Alex; Nicole is diving into the comfort food, aka Kristen’s normal dinner.
Dave: The song in the background comes out completely against the ideals of the show. It says fame and fortune isn’t everything. Some producer on the show must not understand irony or just really hate their job.
Dave: It’s definitely Kristen that says “F*%$ you” to Paris. I like that Katie is still vulnerable.
Alex: Yeah, Monica wasn’t up last week and she got sent home. I think they’re lulling us into a false sense of security so we’ll be shocked, shocked I say, when the tutu bandit is sent packing.
Dave: What inside stuff was there? It was all superficial.
Alex: You’re forgetting the question. Paris received great insight into Kaitlin with her baby oil question.
Alex: Take the bow off Katie!

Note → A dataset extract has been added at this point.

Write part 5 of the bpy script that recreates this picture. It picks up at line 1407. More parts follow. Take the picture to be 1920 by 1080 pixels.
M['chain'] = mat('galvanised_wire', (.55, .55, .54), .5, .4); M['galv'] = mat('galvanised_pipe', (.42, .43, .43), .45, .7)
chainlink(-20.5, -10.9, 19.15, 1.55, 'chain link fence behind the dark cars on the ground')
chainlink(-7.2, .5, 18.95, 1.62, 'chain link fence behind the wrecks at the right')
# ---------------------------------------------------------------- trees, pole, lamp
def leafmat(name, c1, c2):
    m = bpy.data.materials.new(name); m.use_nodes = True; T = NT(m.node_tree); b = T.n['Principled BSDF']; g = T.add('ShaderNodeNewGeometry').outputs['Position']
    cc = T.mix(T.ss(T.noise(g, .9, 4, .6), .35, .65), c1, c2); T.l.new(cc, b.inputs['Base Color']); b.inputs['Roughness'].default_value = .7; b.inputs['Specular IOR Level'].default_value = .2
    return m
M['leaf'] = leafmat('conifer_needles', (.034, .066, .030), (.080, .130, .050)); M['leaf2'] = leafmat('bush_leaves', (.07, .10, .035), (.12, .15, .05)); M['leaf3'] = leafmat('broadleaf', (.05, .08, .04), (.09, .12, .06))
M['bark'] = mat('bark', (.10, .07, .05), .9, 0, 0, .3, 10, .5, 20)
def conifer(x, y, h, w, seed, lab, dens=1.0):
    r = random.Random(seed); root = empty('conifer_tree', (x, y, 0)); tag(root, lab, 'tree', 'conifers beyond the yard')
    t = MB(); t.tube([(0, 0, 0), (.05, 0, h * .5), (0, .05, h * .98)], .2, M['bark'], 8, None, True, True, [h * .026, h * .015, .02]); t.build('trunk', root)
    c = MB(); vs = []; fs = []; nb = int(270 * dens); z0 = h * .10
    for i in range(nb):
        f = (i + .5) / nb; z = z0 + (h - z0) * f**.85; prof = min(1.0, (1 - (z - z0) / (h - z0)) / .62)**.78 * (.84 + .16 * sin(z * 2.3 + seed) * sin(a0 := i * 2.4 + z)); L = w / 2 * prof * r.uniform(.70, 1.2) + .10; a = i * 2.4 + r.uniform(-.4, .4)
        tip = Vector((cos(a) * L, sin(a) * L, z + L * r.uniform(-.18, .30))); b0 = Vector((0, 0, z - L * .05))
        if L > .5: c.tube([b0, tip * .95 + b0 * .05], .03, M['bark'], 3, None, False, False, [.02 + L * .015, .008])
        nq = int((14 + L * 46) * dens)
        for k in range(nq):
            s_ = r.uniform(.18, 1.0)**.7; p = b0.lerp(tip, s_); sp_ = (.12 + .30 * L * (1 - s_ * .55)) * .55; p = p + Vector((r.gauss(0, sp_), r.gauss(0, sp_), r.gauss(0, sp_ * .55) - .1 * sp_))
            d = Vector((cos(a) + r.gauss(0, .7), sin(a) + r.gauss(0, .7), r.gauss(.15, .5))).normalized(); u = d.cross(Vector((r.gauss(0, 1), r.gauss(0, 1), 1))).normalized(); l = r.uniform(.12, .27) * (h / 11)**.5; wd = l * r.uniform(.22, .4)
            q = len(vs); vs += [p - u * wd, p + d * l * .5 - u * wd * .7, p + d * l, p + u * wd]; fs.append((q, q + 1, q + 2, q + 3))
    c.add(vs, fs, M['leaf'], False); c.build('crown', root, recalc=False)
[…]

Paris doesn’t like it! And you’re still too fat Kristen.
Dave: Paris knows her Wizard of Oz. Or at least one of the writers does.
Dave: I think that’s a bad move by Kaitlin, to trash Nicole for last week’s stuff. It’s not relevant, or good strategy. Makes her seem petty, and basically the perfect contestant.
Dave: Boy, anyone could go now. But not Desire! Woohoo! Nicole gets to stay! Shocking!
Alex: Katie played it too safe as the pet, and it could bite her in the butt.
Dave: I would watch Real World Cancun if it was on Cinemax at 2 in the morning and my parents weren’t home.
Alex: Duel elimination. HA! Where did that come from?!?!
Dave: It was Katie!?!?! Who knew? I like these balls she was apparently hiding. Desire was basically a prophet.
Dave: Role model? How is Paris a role model?!?!? Ughhhhh. Professional athletes make better role models.